垂直落下式サミング

アスの垂直落下式サミングのレビュー・感想・評価

アス(2019年製作の映画)
4.0
ドッペルゲンガーもの。自分と似たり寄ったりの人間なのに、そいつが自分よりいい暮らしをしているのを知ったら、やっぱ気にくわないのが人情でしょう。
「幸せだからって見せびらかしてると、それをみてた不幸せな人が刺しにきますよ。」この蛭子能収大先生の言葉は、この世に欺瞞をゆるさない。金言だと思います。
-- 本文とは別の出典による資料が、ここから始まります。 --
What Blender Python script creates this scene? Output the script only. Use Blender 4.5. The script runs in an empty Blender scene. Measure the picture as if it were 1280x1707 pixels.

ほんとに、座右の銘にしたい。
そんな酷いこと考えてる人いないって言う人は、自分が不幸せになったことがないから、わかんないんだよ。おたくらは、たったひとり暗いお部屋でテレビに向かって八時間恨み節吐き続けて、眼球が裏っかえるくらいの偏頭痛こおしたことないでしょ?よかったね、幸せで。
分断が可視化されてしまったアメリカ。アイツらは何者だったのか?境遇や運の巡り合わせで不幸せになってしまう貧民と、既得権益にぶら下がれる余裕のある奴らとの差は広がるばかり。そんなら、おっしゃ!イッパツ逆転狙って刺しにいくか!共感できちゃうんだよな。現実では逆転なんかできやしないって、わかってんだけどね。
黒人の人たちがすごく綺麗だ。ジョーダン・ピールの作品では、黒人の肌色が映える。メイクが違うのかな、照明が違うのかな?たぶん主役の黒人俳優に合わせた撮影をしているんだと思う。
日本映画が黄色人種の肌色にあわせた色合いで画面が構成されているのと同じで、ハリウッド映画は照明のあてかたから小物の配置まで、白人の肌色にあわせた画面構築をする。
本作は明暗を強調した色合いに重点をおいていて、美白ならぬ美黒を引き立てていた。最近では、マジョリティ側をベーシックとする考え方も変わってきたのかもしれないけれども、大きな進歩なのではないかと思う。
日本人俳優がハリウッド進出したとき、日本で主役やってたときは、あんなに格好よかったり綺麗だったりする人たちが、なんか粉っぽくみえるのも解消されたらいいな。